The panel recommended that states develop their own delivery standards at their own pace.
But observers predicted that the House committee will require that such standards be implemented alongside achievement measures.
Representative Dale E. Kildee, the Michigan Democrat who chairs the House subcommittee, said members may seek additional authority over the panel that is to certify assessments. And observers said the panel is also likely to demand an explicit commitment of federal resources.
“There isn’t any point in going through this process if you’re not going to commit the resources to make a difference,’' Mr. Goodling said.
But Mr. Kearns told the subcommittee that “the appropriate sequence’’ would be to start testing and then discuss remediation, adding that “outcomes are not necessarily tied to resources.’'
Possible Compromise?
One possible compromise noted by lawmakers and aides is to authorize development of achievement standards but wait to approve development of actual tests until later. Gov. Roy Romer of Colorado, a Democrat who is a member of the goals panel and a co-chair with Mr. Campbell of NCEST, suggested that approach at a hearing last month.
Mr. Kearns also suggested mandating that the tests for younger children not have high-stakes consequences.
But observers agree that it is likely that lawmakers will insist on some provisions the Administration and some governors will be loath to accept. Will President Bush veto the bill on those grounds?
“Then they’ll have nothing,’' said Mr. Kildee, noting that the Administration is eagerly seeking authorization--and millions of dollars--to begin work on standards and assessments.
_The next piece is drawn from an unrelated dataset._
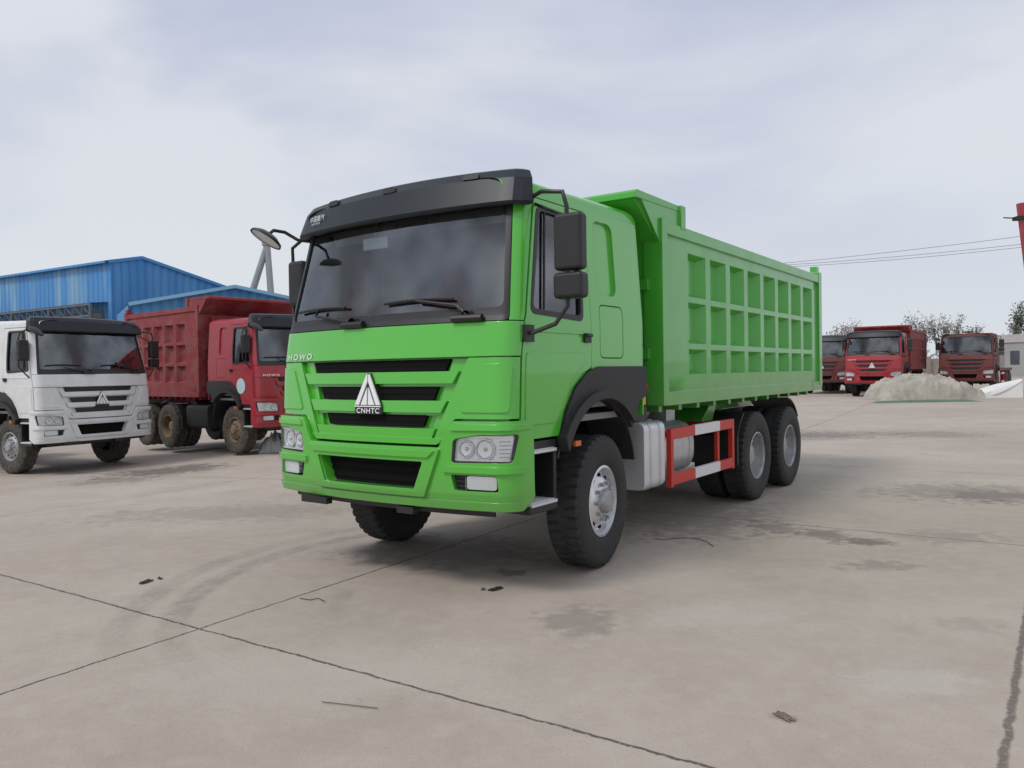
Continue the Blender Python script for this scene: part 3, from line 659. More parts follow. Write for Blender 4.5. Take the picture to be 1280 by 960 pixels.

If the legislation dies, Mr. Goodling said, “nothing will happen this year.’'
While the Administration has insisted that it technically has the authority to pursue assessment activities without specific approval, and could proceed through the goals panel, Mr. Goodling said, “that would be stupid.’'
The Congress has already restricted the Education Department’s discretionary funding in an effort to prevent the Administration from pursuing unauthorized portions of its education agenda.